## Direction
Repeat all of the material below exactly as written, images excluded.

## Source material
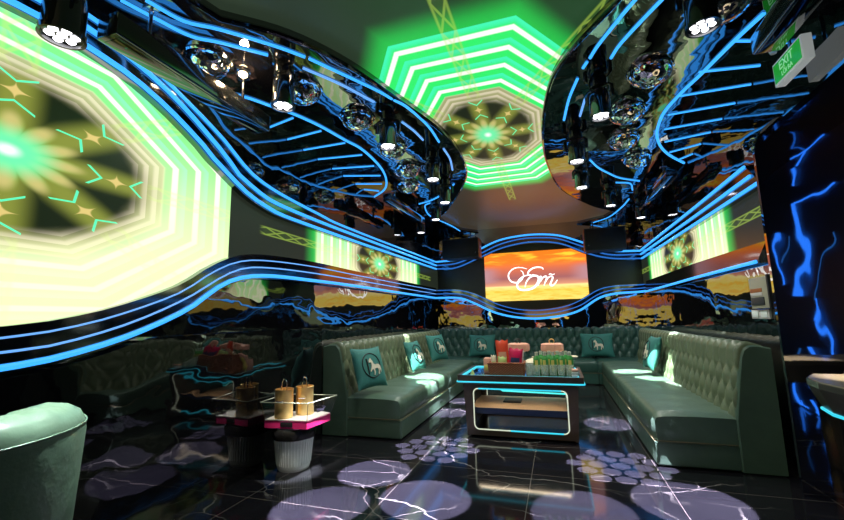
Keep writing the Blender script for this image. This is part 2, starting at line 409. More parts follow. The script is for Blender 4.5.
# ------------------------------------------------------------------ the shell
b = B(); b.box((XL - 0.2, YF, -0.1), (XE, YB + 0.2, 0.0)); b.build('floor', M['floor'], smooth=0)['kind'] = 'structure'
b = B(); b.box((XL - 0.2, YF, ZC + 0.03), (XE, YB + 0.2, ZC + 0.2)); b.build('ceiling', M['dark_wall'], smooth=0)['kind'] = 'structure'
def wall(name, lo, hi, m):
    b = B(); b.box(lo, hi); o = b.build(name, m, smooth=0); o['kind'] = 'structure'; return o
wall('wall_left', (XL - 0.15, YF, 0), (XL, YB + 0.15, ZC + 0.03), M['mirror_wall'])
wall('wall_right', (XR, YP + 0.03, 0), (XR + 0.15, YB + 0.15, ZC + 0.03), M['mirror_wall'])
wall('wall_back', (XL, YB, 0), (XR, YB + 0.15, ZC + 0.03), M['mirror_back'])
wall('wall_front', (XL, YF - 0.15, 0), (XE, YF, ZC + 0.03), M['dark_wall'])
wall('wall_entrance', (XE, YF, 0), (XE + 0.15, YP, ZC + 0.03), M['blue_glow_wall'])
# buckled black wainscot in front of the left wall, ending at the sofa
b = B(); ys = [YF + (4.03 - YF) * i / 60 for i in range(61)]
wains = b
b = B(); b.prism([(1.515, 0), (XE + 0.15, 0), (XE + 0.15, ZC + 0.03), (1.72, ZC + 0.03), (1.72, 2.72), (1.66, 2.70), (1.60, 2.65), (1.55, 2.57), (1.515, 2.45)], lambda u, v: (u, YP, v), lambda u, v: (u, YP + 0.03, v))
b.build('wall_bay', M['mirror_bay'], smooth=0)['kind'] = 'structure'
wall('wall_lintel', (XR, 0.9, 2.70), (XR + 0.06, YP + 0.03, ZC + 0.03), M['mirror_wall'])

# hanging black mirrored soffits that frame the ceiling picture
rimL = [atZ(x, y, ZC) for x, y in ((220, 10), (290, 30), (350, 60), (400, 95), (440, 125), (460, 150), (466, 170), (458, 189), (446, 207), (440, 214), (447, 222), (462, 228))]
rimL = [Vector((-2.20, YF, ZC)), Vector((-2.16, 0.2, ZC)), Vector((-2.13, 1.1, ZC)), Vector((-2.03, 1.52, ZC))] + spline(rimL, 5) + [Vector((-1.62, YB, ZC))]
rimR = [atZ(x, y, ZC) for x, y in ((610, 0), (565, 50), (548, 85), (543, 130), (548, 160), (562, 185), (590, 201), (608, 206), (613, 209), (604, 215))]
rimR = [Vector((1.42, YF, ZC)), Vector((1.36, 0.3, ZC)), Vector((1.15, 1.3, ZC)), Vector((0.78, 2.1, ZC))] + spline(rimR, 5) + [Vector((0.55, YB, ZC))]
def soffit(name, rim, far, label):
    root = struct(name, label)
    poly = [(p.x, p.y) for p in rim] + far
    b = B(); b.prism(poly, lambda x, y: (x, y, ZS), lambda x, y: (x, y, ZC + 0.03)); b.build('soffit_panel', M['mirror_ceiling'], root, smooth=30)
    # polished rim along the free edge
    b = B(); b.tube([Vector((p.x, p.y, ZS + 0.02)) for p in rim], 0.022, 8); b.build('rim', M['gloss_black'], root)
    return root
sofL = soffit('trim_1', rimL, [(XL, YB), (XL, YF)], 'black mirrored soffit with leaf outline of blue tubes above the left sofa')
sofR = soffit('trim_2', rimR, [(XR, YB), (XR, YP), (XE, YP), (XE, YF)], 'black mirrored soffit with leaf outline of blue tubes above the right sofa')
def ztube(pts, r=0.012, m='led', parent=None, n=5, z=ZS - 0.004, sp=True):
    P = [atZ(x, y, z) for x, y in pts]
    b = B(); b.tube(spline(P, n) if (sp and len(P) > 2) else P, r * 0.78, 8); return b.build('led_or_glint_tube', M[m], parent)
L, R_ = sofL, sofR
ztube([(146, 0), (184, 21), (220, 29.5), (275, 46), (305, 57)], 0.015, 'led', L)
ztube([(309, 58.5), (374, 89), (392, 99)], 0.015, 'led', L)
ztube([(394, 100), (408, 108), (428, 126), (439, 142)], 0.015, 'led', L)
ztube([(443.6, 148.7), (450, 159), (452.5, 170)], 0.015, 'led_soft', L)
ztube([(454, 184), (446, 192), (432, 200), (419, 204)], 0.014, 'led', L)
ztube([(430, 203), (425, 206), (428, 214), (436, 219), (450, 225), (460, 231)], 0.014, 'led', L)
ztube([(121, 0), (153, 17), (191, 36), (220, 42.5), (268, 55)], 0.015, 'led', L)
ztube([(303, 68), (340, 84), (374, 102)], 0.014, 'led_soft', L)
ztube([(402, 122), (414, 131), (423, 140)], 0.014, 'led_soft', L)
ztube([(208, 88), (245, 97), (271, 106), (295, 114.5), (320, 126), (345, 140), (360, 148), (373, 159), (383, 171), (386.5, 182), (384, 190), (374, 197)], 0.017, 'led', L)
def stripe(p, q, x, parent):
    A = atZ(*p, ZS - 0.004); Q = atZ(*q, ZS - 0.004); d = Q - A; d *= ((x - A.x) / d.x); 
    b = B(); b.tube([A, A + d], 0.009, 8); b.build('led_or_glint_tube', M['led'], parent)
for p, q in (((293, 118), (268, 128)), ((321, 131), (288, 139.4)), ((345, 143), (304, 150)), ((362, 155), (322, 159)), ((374, 166), (330, 169)), ((380.5, 175.7), (345, 176)), ((382, 184), (355, 184)), ((379, 191), (366, 189.7))):
    stripe(p, q, XL + 0.01, L)
ztube([(660, -24), (635, 0), (600.6, 42), (590, 58)], 0.015, 'led', R_)
ztube([(587, 62), (583, 68)], 0.015, 'led', R_)
ztube([(577.5, 78.7), (569, 99), (564, 120)], 0.015, 'led', R_)
ztube([(590, 160), (598, 167.5), (608, 173), (620, 178), (639.5, 181)], 0.014, 'led', R_)
ztube([(616, 182.6), (630, 183.5), (632.5, 190)], 0.013, 'led', R_)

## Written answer
Keep writing the Blender script for this image. This is part 2, starting at line 409. More parts follow. The script is for Blender 4.5.
# ------------------------------------------------------------------ the shell
b = B(); b.box((XL - 0.2, YF, -0.1), (XE, YB + 0.2, 0.0)); b.build('floor', M['floor'], smooth=0)['kind'] = 'structure'
b = B(); b.box((XL - 0.2, YF, ZC + 0.03), (XE, YB + 0.2, ZC + 0.2)); b.build('ceiling', M['dark_wall'], smooth=0)['kind'] = 'structure'
def wall(name, lo, hi, m):
    b = B(); b.box(lo, hi); o = b.build(name, m, smooth=0); o['kind'] = 'structure'; return o
wall('wall_left', (XL - 0.15, YF, 0), (XL, YB + 0.15, ZC + 0.03), M['mirror_wall'])
wall('wall_right', (XR, YP + 0.03, 0), (XR + 0.15, YB + 0.15, ZC + 0.03), M['mirror_wall'])
wall('wall_back', (XL, YB, 0), (XR, YB + 0.15, ZC + 0.03), M['mirror_back'])
wall('wall_front', (XL, YF - 0.15, 0), (XE, YF, ZC + 0.03), M['dark_wall'])
wall('wall_entrance', (XE, YF, 0), (XE + 0.15, YP, ZC + 0.03), M['blue_glow_wall'])
# buckled black wainscot in front of the left wall, ending at the sofa
b = B(); ys = [YF + (4.03 - YF) * i / 60 for i in range(61)]
wains = b
b = B(); b.prism([(1.515, 0), (XE + 0.15, 0), (XE + 0.15, ZC + 0.03), (1.72, ZC + 0.03), (1.72, 2.72), (1.66, 2.70), (1.60, 2.65), (1.55, 2.57), (1.515, 2.45)], lambda u, v: (u, YP, v), lambda u, v: (u, YP + 0.03, v))
b.build('wall_bay', M['mirror_bay'], smooth=0)['kind'] = 'structure'
wall('wall_lintel', (XR, 0.9, 2.70), (XR + 0.06, YP + 0.03, ZC + 0.03), M['mirror_wall'])

# hanging black mirrored soffits that frame the ceiling picture
rimL = [atZ(x, y, ZC) for x, y in ((220, 10), (290, 30), (350, 60), (400, 95), (440, 125), (460, 150), (466, 170), (458, 189), (446, 207), (440, 214), (447, 222), (462, 228))]
rimL = [Vector((-2.20, YF, ZC)), Vector((-2.16, 0.2, ZC)), Vector((-2.13, 1.1, ZC)), Vector((-2.03, 1.52, ZC))] + spline(rimL, 5) + [Vector((-1.62, YB, ZC))]
rimR = [atZ(x, y, ZC) for x, y in ((610, 0), (565, 50), (548, 85), (543, 130), (548, 160), (562, 185), (590, 201), (608, 206), (613, 209), (604, 215))]
rimR = [Vector((1.42, YF, ZC)), Vector((1.36, 0.3, ZC)), Vector((1.15, 1.3, ZC)), Vector((0.78, 2.1, ZC))] + spline(rimR, 5) + [Vector((0.55, YB, ZC))]
def soffit(name, rim, far, label):
    root = struct(name, label)
    poly = [(p.x, p.y) for p in rim] + far
    b = B(); b.prism(poly, lambda x, y: (x, y, ZS), lambda x, y: (x, y, ZC + 0.03)); b.build('soffit_panel', M['mirror_ceiling'], root, smooth=30)
    # polished rim along the free edge
    b = B(); b.tube([Vector((p.x, p.y, ZS + 0.02)) for p in rim], 0.022, 8); b.build('rim', M['gloss_black'], root)
    return root
sofL = soffit('trim_1', rimL, [(XL, YB), (XL, YF)], 'black mirrored soffit with leaf outline of blue tubes above the left sofa')
sofR = soffit('trim_2', rimR, [(XR, YB), (XR, YP), (XE, YP), (XE, YF)], 'black mirrored soffit with leaf outline of blue tubes above the right sofa')
def ztube(pts, r=0.012, m='led', parent=None, n=5, z=ZS - 0.004, sp=True):
    P = [atZ(x, y, z) for x, y in pts]
    b = B(); b.tube(spline(P, n) if (sp and len(P) > 2) else P, r * 0.78, 8); return b.build('led_or_glint_tube', M[m], parent)
L, R_ = sofL, sofR
ztube([(146, 0), (184, 21), (220, 29.5), (275, 46), (305, 57)], 0.015, 'led', L)
ztube([(309, 58.5), (374, 89), (392, 99)], 0.015, 'led', L)
ztube([(394, 100), (408, 108), (428, 126), (439, 142)], 0.015, 'led', L)
ztube([(443.6, 148.7), (450, 159), (452.5, 170)], 0.015, 'led_soft', L)
ztube([(454, 184), (446, 192), (432, 200), (419, 204)], 0.014, 'led', L)
ztube([(430, 203), (425, 206), (428, 214), (436, 219), (450, 225), (460, 231)], 0.014, 'led', L)
ztube([(121, 0), (153, 17), (191, 36), (220, 42.5), (268, 55)], 0.015, 'led', L)
ztube([(303, 68), (340, 84), (374, 102)], 0.014, 'led_soft', L)
ztube([(402, 122), (414, 131), (423, 140)], 0.014, 'led_soft', L)
ztube([(208, 88), (245, 97), (271, 106), (295, 114.5), (320, 126), (345, 140), (360, 148), (373, 159), (383, 171), (386.5, 182), (384, 190), (374, 197)], 0.017, 'led', L)
def stripe(p, q, x, parent):
    A = atZ(*p, ZS - 0.004); Q = atZ(*q, ZS - 0.004); d = Q - A; d *= ((x - A.x) / d.x); 
    b = B(); b.tube([A, A + d], 0.009, 8); b.build('led_or_glint_tube', M['led'], parent)
for p, q in (((293, 118), (268, 128)), ((321, 131), (288, 139.4)), ((345, 143), (304, 150)), ((362, 155), (322, 159)), ((374, 166), (330, 169)), ((380.5, 175.7), (345, 176)), ((382, 184), (355, 184)), ((379, 191), (366, 189.7))):
    stripe(p, q, XL + 0.01, L)
ztube([(660, -24), (635, 0), (600.6, 42), (590, 58)], 0.015, 'led', R_)
ztube([(587, 62), (583, 68)], 0.015, 'led', R_)
ztube([(577.5, 78.7), (569, 99), (564, 120)], 0.015, 'led', R_)
ztube([(590, 160), (598, 167.5), (608, 173), (620, 178), (639.5, 181)], 0.014, 'led', R_)
ztube([(616, 182.6), (630, 183.5), (632.5, 190)], 0.013, 'led', R_)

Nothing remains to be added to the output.